The think tank noted that despite “numerous reforms in recent years to devolve and localise healthcare, it remains unusually centralised”. Reform found that this is because the reforms have resulted in “a system of delegation not devolution”.
“So long as the centre is accountable for health outcomes, local systems are driven by meeting extensive centrally driven targets,” the paper stated. “These policies are not only divorced from health creation but also the distinct needs of demographically diverse communities.”

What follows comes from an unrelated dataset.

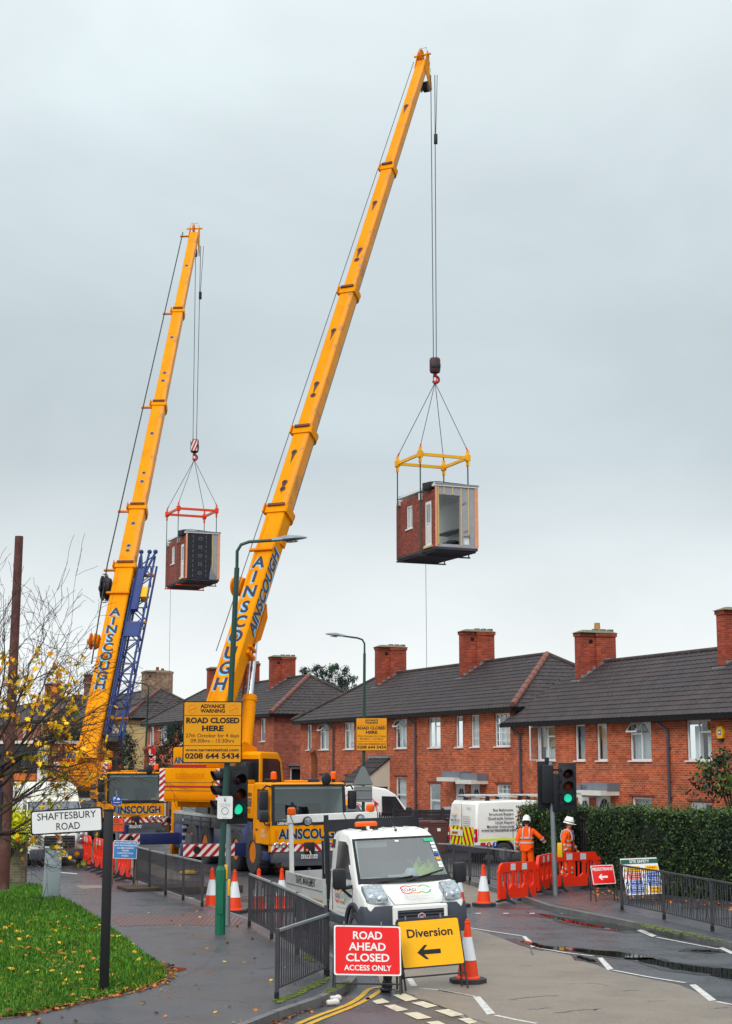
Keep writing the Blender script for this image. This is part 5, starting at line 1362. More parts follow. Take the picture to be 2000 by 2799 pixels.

The paper added that devolution has the “potential to improve outcomes in our health system at a reduced cost”. It said: “In the first instance, devolution allows policymakers to plan services which are better tailored to the needs of their local population. Local decision makers have significant ‘informational advantages’ over more distant central policy makers – they are closer to service users and can use local institutional and community knowledge to build more responsive approaches to health and care provision.
“Secondly, strong accountability at a local level (particularly where some revenue is generated locally) provides incentives to improve quality and contain cost.”
The paper offered two possible models for its proposed restructuring – one would see combined authorities act as accountable care organisations (ACOs), with the other a split devolution model with a co-financing mechanism.
Barriers to devolution
Reform’s paper noted that moving towards a devolved model of health and care is “made difficult by the complicated and often confusing” administrative landscape of local government in England.
Therefore, if health devolution is to “become the norm” across England, “either a higher degree of standardisation in models of local governance must emerge, or policymakers will need to be comfortable with devolution taking different forms in different parts of the country”, the think tank suggested.
Limited fiscal devolution is another barrier, although “not a precondition for health devolution”. However, an ability to raise revenue to meet local priorities “can be a core enabler of system transformation, and reduce the requirements for financial oversight required in centralised states,” Reform said.
Although local authorities already possess the capacity to commission and deliver essential care and public health services, the paper notes, “capability and capacity building will be required to ensure that the local state is equipped to take on a much broader set of responsibilities”.
Despite this and other challenges, Reform’s paper concludes that exploring a more devolved settlement is “vital”, and that “without fundamental change, our centralised health system will prove unable to withstand the challenges of the future”.